▶ **SUPPLIED MATERIAL**:
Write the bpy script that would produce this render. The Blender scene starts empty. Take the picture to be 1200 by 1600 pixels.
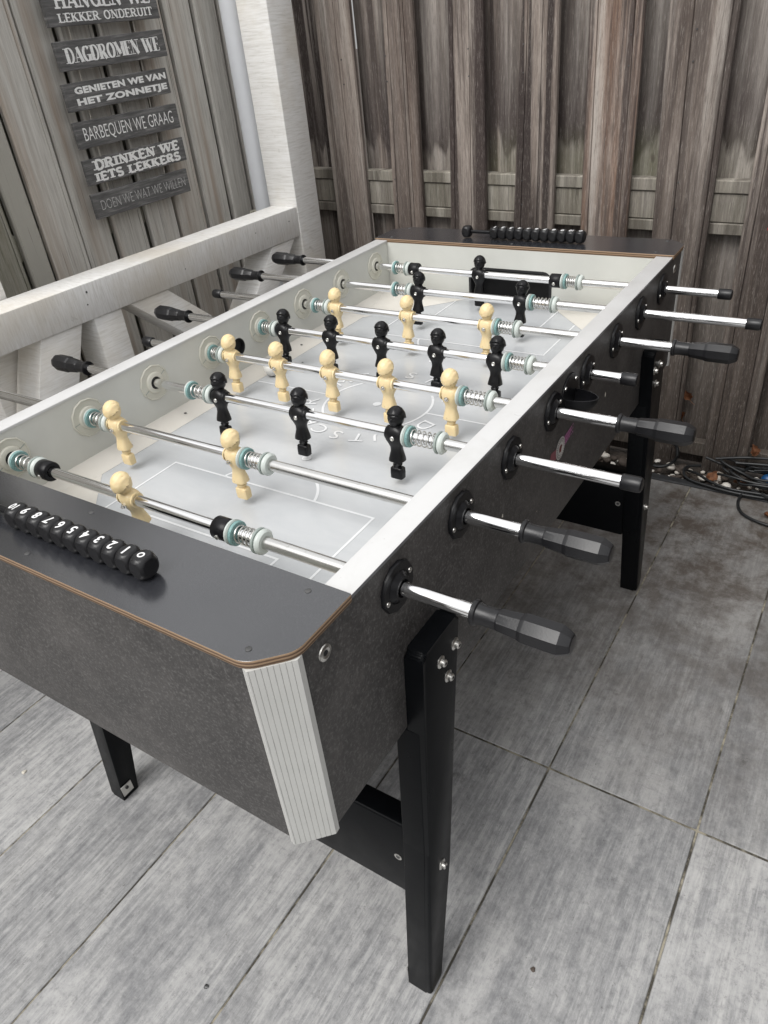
import bpy, bmesh, math, random
from mathutils import Vector, Matrix, noise
rnd = random.Random(7)
R = math.radians
S = bpy.context.scene
C = S.collection

# ------------------------------------------------------------------ camera
RZ = 0.81                       # height of the rod axes above the floor
cam_d = bpy.data.cameras.new('camera'); cam = bpy.data.objects.new('camera', cam_d); C.objects.link(cam)
cam.location = (0.7213, -0.4962, RZ + 0.5039)
cam.rotation_mode = 'XYZ'; cam.rotation_euler = (0.9792, 0.0929, 0.5628)
cam_d.sensor_fit = 'VERTICAL'; cam_d.sensor_height = 24.0; cam_d.lens = 1135.15 / 1600 * 24.0
cam_d.clip_start = 0.02; cam_d.clip_end = 200
S.camera = cam

# ------------------------------------------------------------------ world, sun, exposure
w = bpy.data.worlds.new('World'); S.world = w; w.use_nodes = True
nt = w.node_tree; nt.nodes.clear()
SUN_EL, SUN_AZ = R(56), R(192)          # azimuth measured from +Y towards +X
sky = nt.nodes.new('ShaderNodeTexSky'); sky.sky_type = 'NISHITA'; sky.sun_disc = False
sky.sun_elevation = SUN_EL; sky.sun_rotation = SUN_AZ
sky.air_density = 1.0; sky.dust_density = 4.0; sky.ozone_density = 1.0
hs = nt.nodes.new('ShaderNodeHueSaturation'); hs.inputs['Saturation'].default_value = 0.22
bg = nt.nodes.new('ShaderNodeBackground'); bg.inputs['Strength'].default_value = 0.15
wo = nt.nodes.new('ShaderNodeOutputWorld')
# overcast veil over the clear-sky model: luminance (1 + 2 sin elevation) / 3
tcw = nt.nodes.new('ShaderNodeTexCoord'); sxw = nt.nodes.new('ShaderNodeSeparateXYZ'); nt.links.new(tcw.outputs['Generated'], sxw.inputs[0])
mrw = nt.nodes.new('ShaderNodeMapRange'); mrw.inputs[1].default_value = 0.0; mrw.inputs[2].default_value = 1.0; mrw.inputs[3].default_value = 0.36; mrw.inputs[4].default_value = 1.0
nt.links.new(sxw.outputs[2], mrw.inputs[0])
nzw = nt.nodes.new('ShaderNodeTexNoise'); nzw.inputs['Scale'].default_value = 2.2; nzw.inputs['Detail'].default_value = 5; nt.links.new(tcw.outputs['Generated'], nzw.inputs['Vector'])
crw = nt.nodes.new('ShaderNodeMapRange'); crw.inputs[1].default_value = 0.3; crw.inputs[2].default_value = 0.7; crw.inputs[3].default_value = 0.82; crw.inputs[4].default_value = 1.18; nt.links.new(nzw.outputs['Fac'], crw.inputs[0])
mw = nt.nodes.new('ShaderNodeMath'); mw.operation = 'MULTIPLY'; nt.links.new(mrw.outputs[0], mw.inputs[0]); nt.links.new(crw.outputs[0], mw.inputs[1])
vm = nt.nodes.new('ShaderNodeVectorMath'); vm.operation = 'SCALE'; vm.inputs[0].default_value = (5.1, 5.1, 5.1); nt.links.new(mw.outputs[0], vm.inputs['Scale'])
mxw = nt.nodes.new('ShaderNodeMix'); mxw.data_type = 'RGBA'; mxw.inputs['Factor'].default_value = 0.8
nt.links.new(sky.outputs[0], hs.inputs['Color']); nt.links.new(hs.outputs[0], mxw.inputs[6]); nt.links.new(vm.outputs[0], mxw.inputs[7]); nt.links.new(mxw.outputs[2], bg.inputs['Color']); nt.links.new(bg.outputs[0], wo.inputs[0])
sl = bpy.data.lights.new('sun', 'SUN'); sl.energy = 1.25; sl.angle = R(34); sl.color = (1.0, 0.985, 0.96)
so = bpy.data.objects.new('sun', sl); C.objects.link(so)
d = Vector((math.sin(SUN_AZ) * math.cos(SUN_EL), math.cos(SUN_AZ) * math.cos(SUN_EL), math.sin(SUN_EL)))
so.rotation_euler = d.to_track_quat('Z', 'Y').to_euler(); so.location = (0, 3, 6)
S.view_settings.view_transform = 'Standard'; S.view_settings.look = 'None'
S.view_settings.gamma = 1.0; S.view_settings.use_curve_mapping = False
S.view_settings.exposure = 0.9
S.render.engine = 'CYCLES'

# ------------------------------------------------------------------ material helpers
class MT:
    """small node-building helper"""
    def __init__(s, name):
        s.m = bpy.data.materials.new(name); s.m.use_nodes = True
        s.t = s.m.node_tree; s.b = s.t.nodes['Principled BSDF']; s._tc = None
    def n(s, typ, **k):
        o = s.t.nodes.new(typ)
        for a, v in k.items(): setattr(o, a, v)
        return o
    def l(s, a, b): s.t.links.new(a, b)
    @property
    def tc(s):
        if s._tc is None: s._tc = s.n('ShaderNodeTexCoord')
        return s._tc
    def vec(s, scale=(1, 1, 1), rand=False, src='Object'):
        mp = s.n('ShaderNodeMapping'); mp.inputs['Scale'].default_value = scale
        s.l(s.tc.outputs[src], mp.inputs['Vector'])
        if rand:
            oi = s.n('ShaderNodeObjectInfo'); ml = s.n('ShaderNodeMath', operation='MULTIPLY'); ml.inputs[1].default_value = 37.0
            s.l(oi.outputs['Random'], ml.inputs[0]); s.l(ml.outputs[0], mp.inputs['Location'])
        return mp.outputs[0]
    def noise(s, scale, detail=4, rough=0.55, vs=(1, 1, 1), rand=False, dist=0.0, vec=None):
        o = s.n('ShaderNodeTexNoise'); o.inputs['Scale'].default_value = scale; o.inputs['Detail'].default_value = detail
        o.inputs['Roughness'].default_value = rough; o.inputs['Distortion'].default_value = dist
        s.l(vec if vec is not None else s.vec(vs, rand), o.inputs['Vector']); return o.outputs['Fac']
    def ramp(s, fac, stops, interp='LINEAR'):
        o = s.n('ShaderNodeValToRGB'); o.color_ramp.interpolation = interp
        e = o.color_ramp.elements
        while len(e) < len(stops): e.new(0.5)
        for i, (p, c) in enumerate(stops):
            e[i].position = p; e[i].color = (c, c, c, 1) if isinstance(c, (int, float)) else (*c, 1)
        s.l(fac, o.inputs[0]); return o.outputs[0]
    def mix(s, fac, a, b, mode='MIX'):
        o = s.n('ShaderNodeMix', data_type='RGBA', blend_type=mode)
        if isinstance(fac, (int, float)): o.inputs['Factor'].default_value = fac
        else: s.l(fac, o.inputs['Factor'])
        for v, k in ((a, 6), (b, 7)):
            if isinstance(v, tuple): o.inputs[k].default_value = (*v, 1)
            else: s.l(v, o.inputs[k])
        return o.outputs[2]
    def math(s, op, a, b=None, clamp=False):
        o = s.n('ShaderNodeMath', operation=op, use_clamp=clamp)
        for v, k in ((a, 0), (b, 1)):
            if v is None: continue
            if isinstance(v, (int, float)): o.inputs[k].default_value = v
            else: s.l(v, o.inputs[k])
        return o.outputs[0]
    def set(s, col=None, rough=None, metal=None, bump=None, bs=0.3, bd=0.002, **k):
        b = s.b
        for v, key in ((col, 'Base Color'), (rough, 'Roughness'), (metal, 'Metallic')):
            if v is None: continue
            if isinstance(v, tuple): b.inputs[key].default_value = (*v, 1)
            elif isinstance(v, (int, float)): b.inputs[key].default_value = v
            else: s.l(v, b.inputs[key])
        for key, v in k.items(): b.inputs[key.replace('_', ' ')].default_value = v
        if bump is not None:
            bp = s.n('ShaderNodeBump'); bp.inputs['Strength'].default_value = bs; bp.inputs['Distance'].default_value = bd
            s.l(bump, bp.inputs['Height']); s.l(bp.outputs[0], b.inputs['Normal'])
        return s.m

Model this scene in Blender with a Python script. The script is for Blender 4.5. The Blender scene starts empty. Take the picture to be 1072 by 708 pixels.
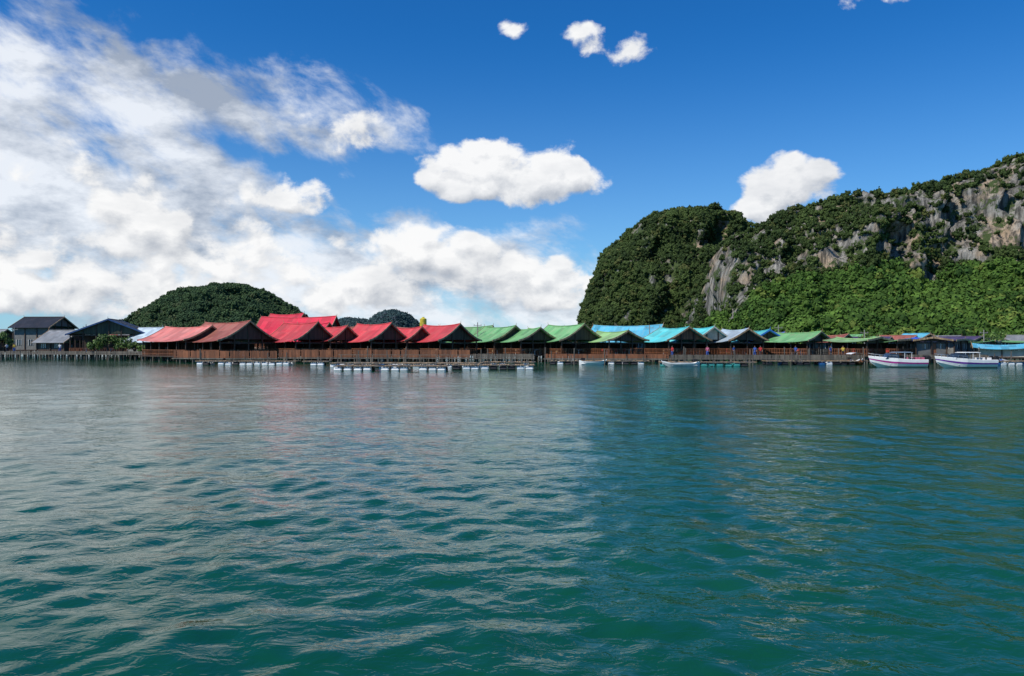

▶ **YOUR TASK**: Give again, word for word, every line from the top of the data above to the line holding "S.camera = cam", inclusive, with the pictures left out.

▶ **FULL SOLUTION**:
Write the bpy script that would produce this render. The Blender scene starts empty. Take the picture to be 1200 by 1600 pixels.
import bpy, bmesh, math, random
from mathutils import Vector, Matrix, noise
rnd = random.Random(7)
R = math.radians
S = bpy.context.scene
C = S.collection

# ------------------------------------------------------------------ camera
RZ = 0.81                       # height of the rod axes above the floor
cam_d = bpy.data.cameras.new('camera'); cam = bpy.data.objects.new('camera', cam_d); C.objects.link(cam)
cam.location = (0.7213, -0.4962, RZ + 0.5039)
cam.rotation_mode = 'XYZ'; cam.rotation_euler = (0.9792, 0.0929, 0.5628)
cam_d.sensor_fit = 'VERTICAL'; cam_d.sensor_height = 24.0; cam_d.lens = 1135.15 / 1600 * 24.0
cam_d.clip_start = 0.02; cam_d.clip_end = 200
S.camera = cam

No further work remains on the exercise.